The United Kingdom is gearing up for a significant transformation in its fight against public sector fraud. Earlier this year, the government announced what it described as “the biggest fraud crackdown in a generation,” aiming to reduce the estimated £30 billion lost annually to fraud. As part of this initiative, the Department for Work and Pensions (DWP) is preparing to roll out new powers under the Public Authorities (Fraud, Error and Recovery) Bill, with full implementation expected to begin in 2026.
How New DWP Powers Will Strengthen Fraud Prevention
The DWP forecasts that the introduction of these enhanced measures could save taxpayers approximately £1.5 billion over the next five years. Among the planned strategies are driving bans for repeat benefit fraudsters who fail to repay owed money, the ability to recover debts directly from bank accounts, and the introduction of a new Eligibility Verification system. This system will allow third-party organisations, such as banks, to flag accounts that suggest potential benefit fraud.
2026 Implementation
In a move to ensure transparency, the DWP has published 11 detailed factsheets outlining the framework for the new measures. These documents provide assurances that all activities will be carried out in a way that is appropriate, proportionate, and respectful of individuals’ rights. The factsheets also explain the safeguards and oversight mechanisms that will be put in place as the government starts rolling out these powers from 2026.

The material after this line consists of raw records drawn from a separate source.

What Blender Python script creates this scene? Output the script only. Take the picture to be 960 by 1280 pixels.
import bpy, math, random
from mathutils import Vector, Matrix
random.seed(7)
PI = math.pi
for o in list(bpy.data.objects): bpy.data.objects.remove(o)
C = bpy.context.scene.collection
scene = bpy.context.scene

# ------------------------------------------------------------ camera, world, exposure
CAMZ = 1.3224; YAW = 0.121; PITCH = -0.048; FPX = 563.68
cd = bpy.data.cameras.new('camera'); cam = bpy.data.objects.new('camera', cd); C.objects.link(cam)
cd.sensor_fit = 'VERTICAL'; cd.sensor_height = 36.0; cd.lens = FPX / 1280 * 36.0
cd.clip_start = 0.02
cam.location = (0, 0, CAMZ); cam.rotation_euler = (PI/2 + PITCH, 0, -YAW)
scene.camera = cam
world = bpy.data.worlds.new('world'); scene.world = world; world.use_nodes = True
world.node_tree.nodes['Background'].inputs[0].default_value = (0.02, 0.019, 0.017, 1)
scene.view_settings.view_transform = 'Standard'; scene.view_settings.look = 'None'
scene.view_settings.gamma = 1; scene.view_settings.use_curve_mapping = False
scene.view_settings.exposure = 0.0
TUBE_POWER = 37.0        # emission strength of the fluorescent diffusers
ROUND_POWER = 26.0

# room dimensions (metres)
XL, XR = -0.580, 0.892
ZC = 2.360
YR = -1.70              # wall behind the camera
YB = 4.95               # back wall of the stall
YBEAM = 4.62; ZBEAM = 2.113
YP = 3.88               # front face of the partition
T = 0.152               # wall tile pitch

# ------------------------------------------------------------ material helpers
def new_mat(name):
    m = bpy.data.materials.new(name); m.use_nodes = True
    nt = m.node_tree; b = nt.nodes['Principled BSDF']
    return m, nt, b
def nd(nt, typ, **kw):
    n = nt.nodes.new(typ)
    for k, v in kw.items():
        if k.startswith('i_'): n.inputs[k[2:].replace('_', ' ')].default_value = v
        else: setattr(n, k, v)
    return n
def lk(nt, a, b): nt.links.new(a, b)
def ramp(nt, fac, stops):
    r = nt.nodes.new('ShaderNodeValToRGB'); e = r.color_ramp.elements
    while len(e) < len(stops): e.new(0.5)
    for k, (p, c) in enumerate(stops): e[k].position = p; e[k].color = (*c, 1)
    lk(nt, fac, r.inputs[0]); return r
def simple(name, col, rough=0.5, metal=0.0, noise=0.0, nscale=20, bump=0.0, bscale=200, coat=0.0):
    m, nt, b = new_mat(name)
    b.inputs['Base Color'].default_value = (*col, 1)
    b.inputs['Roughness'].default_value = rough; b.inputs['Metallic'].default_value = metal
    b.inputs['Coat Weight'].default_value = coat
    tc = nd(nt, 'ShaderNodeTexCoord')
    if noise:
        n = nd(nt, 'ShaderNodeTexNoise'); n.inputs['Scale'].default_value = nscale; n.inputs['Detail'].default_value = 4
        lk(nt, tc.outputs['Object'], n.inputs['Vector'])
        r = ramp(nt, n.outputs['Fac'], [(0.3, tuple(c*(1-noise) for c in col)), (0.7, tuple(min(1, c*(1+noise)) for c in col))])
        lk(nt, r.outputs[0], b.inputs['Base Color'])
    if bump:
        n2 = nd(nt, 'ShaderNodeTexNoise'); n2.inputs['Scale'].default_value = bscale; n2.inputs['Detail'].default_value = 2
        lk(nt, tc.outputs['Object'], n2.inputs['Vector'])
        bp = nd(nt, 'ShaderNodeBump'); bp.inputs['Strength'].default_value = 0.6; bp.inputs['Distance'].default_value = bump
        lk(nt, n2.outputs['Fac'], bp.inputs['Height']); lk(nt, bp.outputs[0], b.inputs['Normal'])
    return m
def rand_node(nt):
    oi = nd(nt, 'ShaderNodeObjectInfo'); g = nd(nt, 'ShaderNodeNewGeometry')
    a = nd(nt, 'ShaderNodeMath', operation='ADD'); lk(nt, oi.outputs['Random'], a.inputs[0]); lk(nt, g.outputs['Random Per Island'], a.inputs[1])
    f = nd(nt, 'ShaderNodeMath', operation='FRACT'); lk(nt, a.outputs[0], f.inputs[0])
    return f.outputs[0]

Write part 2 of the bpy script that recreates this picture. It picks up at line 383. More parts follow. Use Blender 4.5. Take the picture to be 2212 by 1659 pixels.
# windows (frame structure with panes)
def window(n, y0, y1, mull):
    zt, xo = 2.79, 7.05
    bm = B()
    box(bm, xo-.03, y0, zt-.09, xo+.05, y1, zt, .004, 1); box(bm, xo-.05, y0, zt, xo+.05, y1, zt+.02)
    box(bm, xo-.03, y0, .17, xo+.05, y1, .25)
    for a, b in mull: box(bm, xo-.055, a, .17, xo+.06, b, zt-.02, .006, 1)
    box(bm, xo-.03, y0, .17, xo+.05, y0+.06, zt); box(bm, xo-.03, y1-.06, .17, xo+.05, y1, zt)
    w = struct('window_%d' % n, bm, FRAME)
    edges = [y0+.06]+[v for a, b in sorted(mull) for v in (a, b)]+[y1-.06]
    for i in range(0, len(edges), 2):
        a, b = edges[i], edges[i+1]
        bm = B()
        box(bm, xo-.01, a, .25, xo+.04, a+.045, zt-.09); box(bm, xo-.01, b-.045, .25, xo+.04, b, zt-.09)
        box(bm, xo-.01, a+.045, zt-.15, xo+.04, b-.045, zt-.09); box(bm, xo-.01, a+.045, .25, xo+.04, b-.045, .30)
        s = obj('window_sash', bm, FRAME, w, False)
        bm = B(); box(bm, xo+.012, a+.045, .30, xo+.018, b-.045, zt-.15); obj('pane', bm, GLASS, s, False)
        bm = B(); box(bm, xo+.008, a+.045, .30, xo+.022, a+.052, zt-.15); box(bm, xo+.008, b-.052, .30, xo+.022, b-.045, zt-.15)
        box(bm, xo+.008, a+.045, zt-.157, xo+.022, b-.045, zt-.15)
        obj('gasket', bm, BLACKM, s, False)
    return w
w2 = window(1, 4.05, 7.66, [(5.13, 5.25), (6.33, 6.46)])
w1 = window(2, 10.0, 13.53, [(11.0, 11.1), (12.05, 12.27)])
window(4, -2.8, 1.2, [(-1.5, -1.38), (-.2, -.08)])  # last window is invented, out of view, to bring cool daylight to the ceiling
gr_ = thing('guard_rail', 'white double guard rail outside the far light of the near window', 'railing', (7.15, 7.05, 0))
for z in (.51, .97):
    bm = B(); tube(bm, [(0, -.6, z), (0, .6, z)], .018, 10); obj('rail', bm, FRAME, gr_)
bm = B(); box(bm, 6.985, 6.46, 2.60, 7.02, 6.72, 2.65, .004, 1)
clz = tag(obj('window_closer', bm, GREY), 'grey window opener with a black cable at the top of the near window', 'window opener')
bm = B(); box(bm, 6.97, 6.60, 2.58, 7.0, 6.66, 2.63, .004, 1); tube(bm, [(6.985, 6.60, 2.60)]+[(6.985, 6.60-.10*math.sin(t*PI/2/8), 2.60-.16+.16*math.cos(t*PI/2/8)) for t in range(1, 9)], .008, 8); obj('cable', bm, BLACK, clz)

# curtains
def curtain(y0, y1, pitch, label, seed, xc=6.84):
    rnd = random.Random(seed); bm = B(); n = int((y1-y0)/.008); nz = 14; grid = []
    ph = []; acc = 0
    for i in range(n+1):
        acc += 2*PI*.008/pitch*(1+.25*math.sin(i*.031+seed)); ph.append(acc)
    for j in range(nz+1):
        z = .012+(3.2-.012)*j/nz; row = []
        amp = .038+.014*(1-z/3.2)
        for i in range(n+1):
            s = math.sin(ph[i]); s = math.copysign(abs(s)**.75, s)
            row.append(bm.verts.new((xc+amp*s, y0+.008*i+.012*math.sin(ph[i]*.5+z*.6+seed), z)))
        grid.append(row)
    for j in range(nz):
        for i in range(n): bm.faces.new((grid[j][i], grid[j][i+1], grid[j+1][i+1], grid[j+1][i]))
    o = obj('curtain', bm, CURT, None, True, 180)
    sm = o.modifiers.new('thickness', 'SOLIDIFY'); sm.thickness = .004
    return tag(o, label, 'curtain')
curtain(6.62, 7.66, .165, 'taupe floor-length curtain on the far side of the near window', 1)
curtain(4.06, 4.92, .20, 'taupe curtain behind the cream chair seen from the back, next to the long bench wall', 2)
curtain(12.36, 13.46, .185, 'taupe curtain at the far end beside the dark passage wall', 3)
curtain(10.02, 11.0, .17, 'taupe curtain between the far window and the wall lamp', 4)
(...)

The True Scope of Eligibility Verification Explained
It is important to clarify that the Eligibility Verification measure will not grant the DWP direct access to individuals’ bank accounts. Officials will not be able to monitor how benefit recipients spend their money. Instead, the system will rely on banks and financial institutions to flag cases where claimants may no longer meet eligibility criteria, such as exceeding the £16,000 savings limit for Universal Credit.
Collaboration Between DWP, Banks, and Third Parties

The “test and learn” approach adopted for the Eligibility Verification measure will see the DWP and the Cabinet Office working closely with the banking industry. This phased approach will allow the government to fine-tune the processes and consult with key stakeholders to ensure compliance with newly developed Codes of Practice. There will also be a strong emphasis on maintaining the confidentiality and limited use of shared information.
Monitoring Benefit Claims Without Invasive Oversight
Under the legislation, banks and financial institutions are strictly prohibited from oversharing information. Only specific, limited data necessary for verifying eligibility will be shared with the DWP. Transaction histories, spending habits, or detailed account activities will remain private, protecting claimants’ financial autonomy. The legislation also warns that any institution sharing more data than permitted could face serious penalties.
New Efforts to Track Overseas Benefit Claims
Beyond bank data, the DWP plans to widen its reach by collecting information from other industries, including airlines. This will help identify individuals who continue to claim benefits while spending extended periods abroad, which may breach welfare eligibility conditions. Such measures are intended to ensure that financial support is available only to those who genuinely meet the criteria.
Protecting Public Funds While Respecting Individual Rights
The factsheets further underline that any information shared under the Eligibility Verification Measure will not be used to presume guilt. Instead, the shared data will serve as a starting point for further checks where necessary. The government’s goal is to create a welfare system that is fair, robust, and resilient against fraud, without unjustly targeting honest claimants.